Еще в первые годы моей театральной работы мне являлся Дон-Кихот и скромно заявлял о себе словами:
– Меня надо сыграть…
Я, волнуясь, отвечал ему:
– Некому!…
Я даже не спрашивал: “Почему ты явился ко мне?” – я знал: он ошибся.
И, отогнав от себя Дон-Кихота, я спокойно… объективно и холодно думал об образе Дон-Кихота. Думал… вообще! Я понимал, сознавал, как он глубок и неповторим, многогранен и мне недоступен. Я был спокоен: он и я – мы не встретимся.
Так прошло много лет.
Но, увы, Дон-Кихот продолжал ошибаться и снова, и снова являлся ко мне, но уже со словами:
– Тебе надо сыграть…
Я пугался:
{
173 } - Кого?
Он исчезал, не давая прямого ответа. И визиты его повторялись. Повторялись намеки.
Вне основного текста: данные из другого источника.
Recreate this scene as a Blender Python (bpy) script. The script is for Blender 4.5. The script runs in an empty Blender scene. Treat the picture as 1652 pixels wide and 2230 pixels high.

Я стал его ждать, наконец, с тем, чтоб, когда он появится снова, объяснить ему, что я не могу воплотить в себе всех тех таинственных, полных страдания глубин его духа. Чтоб объяснить, что нет у меня ни тех средств, ни тех сил ни внешних, ни внутренних, какие нужны для его воплощения. О, я готовился в бой с ним вступить и доказать ему точно и тонко, в деталях, нюансах, оттенках, вскрыв всю глубину существа его: кто – он и кто – я!
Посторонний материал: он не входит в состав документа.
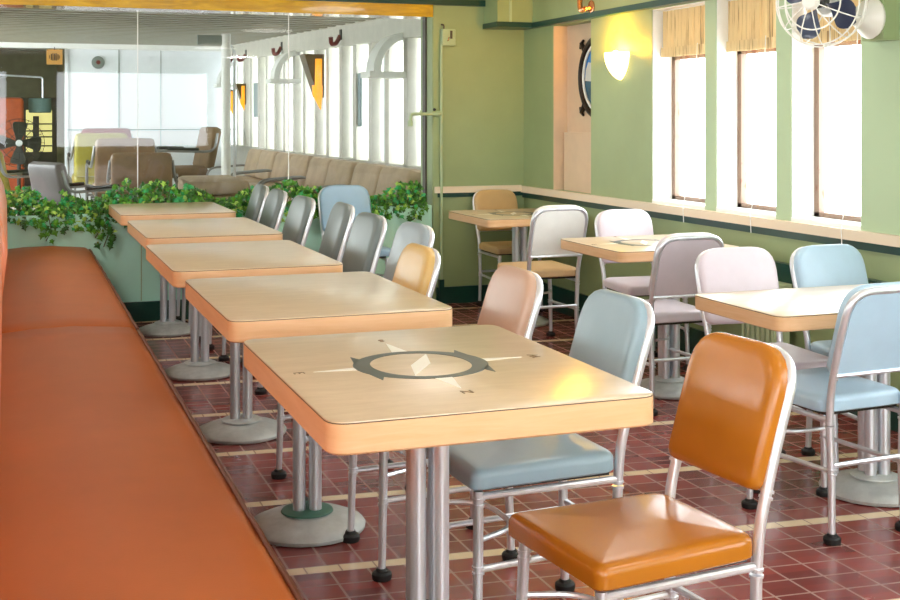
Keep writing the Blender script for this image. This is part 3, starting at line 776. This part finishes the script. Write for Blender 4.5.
LEFT = [(1.222, 2.24, -84, .978, 'orange', 'shiny orange vinyl chair pulled out at the near corner of the compass table'),
        (1.234, 2.865, -88, .995, 'blue', 'grey blue vinyl chair pushed under the compass table beside the orange chair'),
        (1.178, 3.43, -90, 1, 'pink', 'pinkish tan vinyl chair at the second table behind the compass table'),
        (1.112, 4.15, -89, 1, 'ochre', 'ochre yellow chair turned to the bench tables, cream edged back'),
        (1.385, 5, -84, 1, 'grey', 'pale grey chair standing just behind and right of the ochre chair'),
        (1.325, 5.5, -84, 1.008, 'slate', 'grey chair at the far end of the middle table, left of the pale grey chair'),
        (1.36, 6.17, -91, 1.015, 'slate', 'grey chair at the fourth table, in front of the blue chair by the planter'),
        (1.268, 6.66, -86, 1.022, 'slate', 'grey chair between the fourth and the last bench table'),
        (1.24, 7.25, -89, 1.03, 'slate', 'grey chair at the near end of the last bench table'),
        (1.215, 7.66, -92, 1.04, 'slate', 'grey chair closest to the planter at the last bench table')]
for x, y, a, sc_, k, l in LEFT: chair(x, y, a, k, l, GL, sc_)
chair(2.10, 7.53, 0, 'sky', 'light blue chair facing the camera with its back against the ivy planter', GL, 1.01)
GW = 'metal chairs at the window side tables'
chair(3.195, 7.60, 0, 'tan', 'tan chair facing the camera against the far green wall', GW, .945)
chair(2.855, 6.36, 180, 'cream', 'white backed chair with tan seat seen from behind at the corner table', GW, .97, 'white')
chair(3.13, 5.63, -4, 'lilac', 'pale lilac chair facing the camera behind the middle window side table', GW, .95)
chair(2.77, 4.86, 180, 'lav', 'lavender chair seen from behind at the middle window side table', GW, .95)
chair(2.605, 3.76, -6, 'lilac', 'pinkish white chair facing the camera behind the nearest window side table', GW, .95)
chair(3.025, 3.72, 0, 'ice', 'light blue chair facing the camera behind the nearest window side table', GW, .95)
chair(2.478, 3.28, 184, 'ice', 'light blue chair seen from behind at the right edge near the camera', GW, .95)

# ------------------------------------------------------------------ the lounge beyond the glass
LF = .12                                              # lounge deck height
def zc(y): return 2.06+(y-9.0)*.0233                  # the deckhead rises away from us
struct('floor_lounge', MB().box((-2.5, 8.2, LF-.1), (3.6, 24, LF)), M['lino'], 'pale floor of the lounge beyond the glass')
g = MB(); g.add([(-2.5, 8.2, zc(8.2)+.06), (3.6, 8.2, zc(8.2)+.06), (3.6, 24, zc(24)+.06), (-2.5, 24, zc(24)+.06), (-2.5, 8.2, zc(8.2)+.14), (3.6, 8.2, zc(8.2)+.14), (3.6, 24, zc(24)+.14), (-2.5, 24, zc(24)+.14)],
      [(0, 3, 2, 1), (4, 5, 6, 7), (0, 1, 5, 4), (1, 2, 6, 5), (2, 3, 7, 6), (3, 0, 4, 7)], M['slat'])
y = 8.4
while y < 18:
    z = zc(y)+.06; g.box((-2.5, y, z-.010), (3.0, y+.10, z+.01), M['slatgap']); y += .34
struct('ceiling_lounge', g, None, 'slatted pale deckhead of the lounge')
RX = 3.2
# right side: sill wall, lintel beam, posts and open bright windows
g = MB()
g.box((RX, 8.2, LF), (RX+.12, 18, .86), M['post'])
g.add([(RX-.12, 8.2, zc(8.2)-.13), (RX+.12, 8.2, zc(8.2)-.13), (RX+.12, 18, zc(18)-.15), (RX-.12, 18, zc(18)-.15), (RX-.12, 8.2, zc(8.2)+.08), (RX+.12, 8.2, zc(8.2)+.08), (RX+.12, 18, zc(18)+.08), (RX-.12, 18, zc(18)+.08)],
      [(0, 3, 2, 1), (4, 5, 6, 7), (0, 1, 5, 4), (1, 2, 6, 5), (2, 3, 7, 6), (3, 0, 4, 7)], M['post'])
g.box((RX-.10, 8.2, .86), (RX+.12, 18, .89), M['post'])
g.box((RX-.05, 8.2, .86), (RX+.12, 8.9, 2.0), M['post'])
struct('wall_lounge_side', g, None, 'white window side of the lounge')
g = MB(); y = 9.02; k = 0
while y < 17.8:
    g.box((RX-.10, y, .88), (RX+.10, y+.11, zc(y)-.12), M['post'])
    g.box((RX+.0, y+.11, .88), (RX+.03, y+(.42 if k % 2 else .48), zc(y)-.12), M['loungewall'])
    y += .52; k += 1
struct('trim_12', g, None, 'row of white window posts in the lounge')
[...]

Он явился, и я стал доказывать. Долго мы бились. Я был вдохновлен этим боем. Я с ловкостью, свойственной людям в желанной борьбе, проникал в него глубже и глубже… я ему рисовал его самого… я ему говорил:
– Вот ты каков!… Вот что нужно иметь человеку, вот что нужно ему пережить, чтоб тебя воплотить!
Я его пронизал своей мыслью, и чувством, и волей! Я кончил. Я свободен. Он больше ко мне не придет.
….
Он стоял предо мною… как победитель! Довольный и сильный! Весь пронизанный стрелами мыслей и чувств моих, волей моей укрепленный!
Он говорил:
– Посмотри на меня.
Я взглянул. Он указал на себя и властно сказал:
– Теперь это – ты. Теперь это – мы!
Я растерялся, смутился, искал, что ответить. Но он продолжал беспощадно, с упорством, рыцарю свойственным:
– Слушай ритмы мои!
И он явил себя в ритмах, фигуры которых рождались друг в друге, сливаясь в одном всеобъемлющем ритме.
– Слушай меня, как мелодию!
Я слушал мелодию.
– Я – как звук.
– Я – как пластика.
Так закончился бой с Дон-Кихотом. Он, всегда пораженья терпевший, он победил. Я же принял судьбу его, я поражен. И в своей неудачной борьбе, в поражении я стал Дон-Кихотом.